**GOAL**
Return each line containing the string "picture".

**SOURCE EXCERPT**
— Begin —

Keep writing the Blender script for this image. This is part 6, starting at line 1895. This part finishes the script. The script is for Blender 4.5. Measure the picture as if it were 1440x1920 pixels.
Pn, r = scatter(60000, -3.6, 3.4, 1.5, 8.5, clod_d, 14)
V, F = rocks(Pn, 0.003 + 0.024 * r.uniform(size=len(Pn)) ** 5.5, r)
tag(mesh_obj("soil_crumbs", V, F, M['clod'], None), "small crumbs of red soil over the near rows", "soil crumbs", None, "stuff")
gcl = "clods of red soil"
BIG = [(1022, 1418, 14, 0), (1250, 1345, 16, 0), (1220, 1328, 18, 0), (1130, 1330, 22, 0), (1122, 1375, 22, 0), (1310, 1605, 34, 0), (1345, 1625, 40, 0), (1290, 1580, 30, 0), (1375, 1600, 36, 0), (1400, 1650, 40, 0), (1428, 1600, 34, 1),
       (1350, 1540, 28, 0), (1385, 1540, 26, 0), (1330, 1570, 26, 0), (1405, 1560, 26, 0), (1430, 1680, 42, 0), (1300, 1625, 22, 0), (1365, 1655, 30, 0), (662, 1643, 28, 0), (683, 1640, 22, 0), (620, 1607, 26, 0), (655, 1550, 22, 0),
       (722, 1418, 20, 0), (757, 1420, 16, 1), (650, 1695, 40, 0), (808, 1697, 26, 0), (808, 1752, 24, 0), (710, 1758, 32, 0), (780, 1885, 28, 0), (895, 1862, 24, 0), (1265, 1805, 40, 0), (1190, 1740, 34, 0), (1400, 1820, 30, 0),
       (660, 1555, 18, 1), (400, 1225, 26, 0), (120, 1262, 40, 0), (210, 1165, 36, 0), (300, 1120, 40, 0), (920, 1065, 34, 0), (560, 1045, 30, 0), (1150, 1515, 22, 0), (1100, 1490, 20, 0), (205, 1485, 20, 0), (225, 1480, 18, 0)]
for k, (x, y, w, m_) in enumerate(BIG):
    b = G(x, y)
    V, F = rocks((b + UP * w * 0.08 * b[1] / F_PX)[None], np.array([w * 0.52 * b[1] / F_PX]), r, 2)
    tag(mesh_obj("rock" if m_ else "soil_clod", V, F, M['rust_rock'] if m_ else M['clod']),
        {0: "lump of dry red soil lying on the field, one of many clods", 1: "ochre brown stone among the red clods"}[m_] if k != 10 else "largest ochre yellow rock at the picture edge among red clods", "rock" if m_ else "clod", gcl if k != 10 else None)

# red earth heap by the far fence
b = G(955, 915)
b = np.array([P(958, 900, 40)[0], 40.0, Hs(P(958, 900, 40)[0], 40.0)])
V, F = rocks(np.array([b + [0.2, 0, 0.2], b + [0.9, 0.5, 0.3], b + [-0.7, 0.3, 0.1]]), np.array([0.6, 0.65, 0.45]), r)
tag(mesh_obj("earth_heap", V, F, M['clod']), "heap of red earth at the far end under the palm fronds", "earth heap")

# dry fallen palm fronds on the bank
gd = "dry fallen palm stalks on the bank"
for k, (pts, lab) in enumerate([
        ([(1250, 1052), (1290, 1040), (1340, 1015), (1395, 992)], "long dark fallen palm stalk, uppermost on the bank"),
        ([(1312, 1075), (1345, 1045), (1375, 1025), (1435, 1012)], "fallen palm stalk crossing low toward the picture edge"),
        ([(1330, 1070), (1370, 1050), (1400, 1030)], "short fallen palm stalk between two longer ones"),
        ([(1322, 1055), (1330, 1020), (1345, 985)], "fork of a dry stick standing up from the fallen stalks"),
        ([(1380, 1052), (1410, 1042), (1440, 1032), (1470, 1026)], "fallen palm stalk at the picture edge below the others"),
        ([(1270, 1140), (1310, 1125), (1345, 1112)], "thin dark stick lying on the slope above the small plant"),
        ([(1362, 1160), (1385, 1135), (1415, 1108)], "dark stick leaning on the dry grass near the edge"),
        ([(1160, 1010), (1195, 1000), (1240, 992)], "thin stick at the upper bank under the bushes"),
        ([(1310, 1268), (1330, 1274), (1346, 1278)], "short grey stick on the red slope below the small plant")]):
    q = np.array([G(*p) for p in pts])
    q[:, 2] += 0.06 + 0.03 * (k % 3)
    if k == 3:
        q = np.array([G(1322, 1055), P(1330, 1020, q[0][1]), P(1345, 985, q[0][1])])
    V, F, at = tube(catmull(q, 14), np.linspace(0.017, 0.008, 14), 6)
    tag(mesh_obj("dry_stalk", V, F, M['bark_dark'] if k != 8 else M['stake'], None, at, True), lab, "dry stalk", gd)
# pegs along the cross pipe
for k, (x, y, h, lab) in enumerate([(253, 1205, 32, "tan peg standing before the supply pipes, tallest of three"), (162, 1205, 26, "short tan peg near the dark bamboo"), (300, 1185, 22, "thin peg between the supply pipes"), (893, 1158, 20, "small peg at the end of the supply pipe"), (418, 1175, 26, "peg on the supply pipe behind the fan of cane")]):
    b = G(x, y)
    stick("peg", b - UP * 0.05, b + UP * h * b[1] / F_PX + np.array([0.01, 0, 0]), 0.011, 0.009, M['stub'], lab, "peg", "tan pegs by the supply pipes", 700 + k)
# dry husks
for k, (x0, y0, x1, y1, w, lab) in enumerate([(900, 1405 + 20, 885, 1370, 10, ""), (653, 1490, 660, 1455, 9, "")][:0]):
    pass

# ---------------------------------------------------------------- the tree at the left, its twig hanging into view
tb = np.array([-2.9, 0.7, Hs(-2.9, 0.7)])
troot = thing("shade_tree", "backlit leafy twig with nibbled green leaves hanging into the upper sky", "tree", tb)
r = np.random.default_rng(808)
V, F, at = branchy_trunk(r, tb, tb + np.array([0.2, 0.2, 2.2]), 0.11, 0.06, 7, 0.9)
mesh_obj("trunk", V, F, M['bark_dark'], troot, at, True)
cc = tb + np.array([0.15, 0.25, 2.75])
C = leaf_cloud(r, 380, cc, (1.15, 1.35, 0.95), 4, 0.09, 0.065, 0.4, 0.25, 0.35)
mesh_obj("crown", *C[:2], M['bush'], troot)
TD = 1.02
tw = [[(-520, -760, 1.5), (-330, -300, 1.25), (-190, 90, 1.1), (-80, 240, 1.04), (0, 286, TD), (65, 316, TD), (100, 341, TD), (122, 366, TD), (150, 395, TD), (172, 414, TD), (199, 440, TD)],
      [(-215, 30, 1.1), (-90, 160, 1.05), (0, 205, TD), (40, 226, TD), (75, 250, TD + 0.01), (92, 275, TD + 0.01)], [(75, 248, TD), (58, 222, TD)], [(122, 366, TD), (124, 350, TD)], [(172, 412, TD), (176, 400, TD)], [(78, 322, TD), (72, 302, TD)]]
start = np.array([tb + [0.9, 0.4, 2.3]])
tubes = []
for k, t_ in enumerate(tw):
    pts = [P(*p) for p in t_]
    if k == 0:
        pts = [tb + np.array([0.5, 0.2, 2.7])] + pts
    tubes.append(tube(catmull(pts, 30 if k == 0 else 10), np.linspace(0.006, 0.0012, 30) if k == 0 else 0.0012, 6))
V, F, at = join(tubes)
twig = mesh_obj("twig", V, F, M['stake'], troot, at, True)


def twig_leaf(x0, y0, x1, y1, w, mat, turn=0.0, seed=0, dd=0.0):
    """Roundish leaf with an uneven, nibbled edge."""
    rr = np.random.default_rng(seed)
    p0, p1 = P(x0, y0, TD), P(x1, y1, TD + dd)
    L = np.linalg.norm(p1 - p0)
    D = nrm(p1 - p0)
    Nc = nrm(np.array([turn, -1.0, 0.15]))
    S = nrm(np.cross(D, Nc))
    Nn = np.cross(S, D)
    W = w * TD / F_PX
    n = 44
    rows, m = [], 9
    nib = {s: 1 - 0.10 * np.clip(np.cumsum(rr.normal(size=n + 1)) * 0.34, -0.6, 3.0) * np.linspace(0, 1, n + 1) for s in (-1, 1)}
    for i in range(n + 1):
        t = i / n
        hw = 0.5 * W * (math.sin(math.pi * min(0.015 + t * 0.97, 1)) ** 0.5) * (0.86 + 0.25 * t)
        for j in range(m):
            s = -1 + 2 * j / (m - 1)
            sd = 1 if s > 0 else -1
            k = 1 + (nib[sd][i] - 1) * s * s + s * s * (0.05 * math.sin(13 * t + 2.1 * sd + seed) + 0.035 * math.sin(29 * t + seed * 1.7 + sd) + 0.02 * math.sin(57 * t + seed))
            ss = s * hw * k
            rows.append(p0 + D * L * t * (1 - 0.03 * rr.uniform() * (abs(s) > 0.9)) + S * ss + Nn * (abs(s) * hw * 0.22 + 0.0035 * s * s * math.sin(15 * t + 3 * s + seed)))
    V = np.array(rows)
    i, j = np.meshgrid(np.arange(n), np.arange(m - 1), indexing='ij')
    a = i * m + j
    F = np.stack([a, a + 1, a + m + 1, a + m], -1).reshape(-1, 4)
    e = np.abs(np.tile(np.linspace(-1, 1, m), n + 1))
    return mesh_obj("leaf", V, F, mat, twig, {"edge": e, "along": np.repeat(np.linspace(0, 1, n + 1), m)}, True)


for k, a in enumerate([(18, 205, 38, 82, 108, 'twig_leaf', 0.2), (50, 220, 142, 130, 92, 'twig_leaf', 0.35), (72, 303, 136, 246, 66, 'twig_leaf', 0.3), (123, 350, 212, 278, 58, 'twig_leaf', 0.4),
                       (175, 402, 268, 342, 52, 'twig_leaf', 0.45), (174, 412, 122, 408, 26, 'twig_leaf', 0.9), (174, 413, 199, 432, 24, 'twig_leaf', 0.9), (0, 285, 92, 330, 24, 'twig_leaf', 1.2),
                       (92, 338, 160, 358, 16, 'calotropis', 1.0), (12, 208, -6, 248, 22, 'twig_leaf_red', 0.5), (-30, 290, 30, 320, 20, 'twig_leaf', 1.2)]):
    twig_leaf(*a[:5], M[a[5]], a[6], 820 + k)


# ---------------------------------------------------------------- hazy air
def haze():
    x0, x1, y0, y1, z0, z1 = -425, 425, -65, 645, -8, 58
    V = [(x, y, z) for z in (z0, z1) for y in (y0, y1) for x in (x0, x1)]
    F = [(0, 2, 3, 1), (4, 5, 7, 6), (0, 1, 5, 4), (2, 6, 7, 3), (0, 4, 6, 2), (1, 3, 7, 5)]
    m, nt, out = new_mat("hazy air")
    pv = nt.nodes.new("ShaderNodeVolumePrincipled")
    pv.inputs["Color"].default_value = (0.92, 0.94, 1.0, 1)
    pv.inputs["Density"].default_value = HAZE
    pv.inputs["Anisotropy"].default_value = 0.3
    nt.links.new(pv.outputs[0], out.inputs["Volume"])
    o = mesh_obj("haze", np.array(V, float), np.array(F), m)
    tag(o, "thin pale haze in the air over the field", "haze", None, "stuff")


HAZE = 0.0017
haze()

— End —

**RESPONSE TO THIS TASK**
Keep writing the Blender script for this image. This is part 6, starting at line 1895. This part finishes the script. The script is for Blender 4.5. Measure the picture as if it were 1440x1920 pixels.
        {0: "lump of dry red soil lying on the field, one of many clods", 1: "ochre brown stone among the red clods"}[m_] if k != 10 else "largest ochre yellow rock at the picture edge among red clods", "rock" if m_ else "clod", gcl if k != 10 else None)
        ([(1312, 1075), (1345, 1045), (1375, 1025), (1435, 1012)], "fallen palm stalk crossing low toward the picture edge"),
        ([(1380, 1052), (1410, 1042), (1440, 1032), (1470, 1026)], "fallen palm stalk at the picture edge below the others"),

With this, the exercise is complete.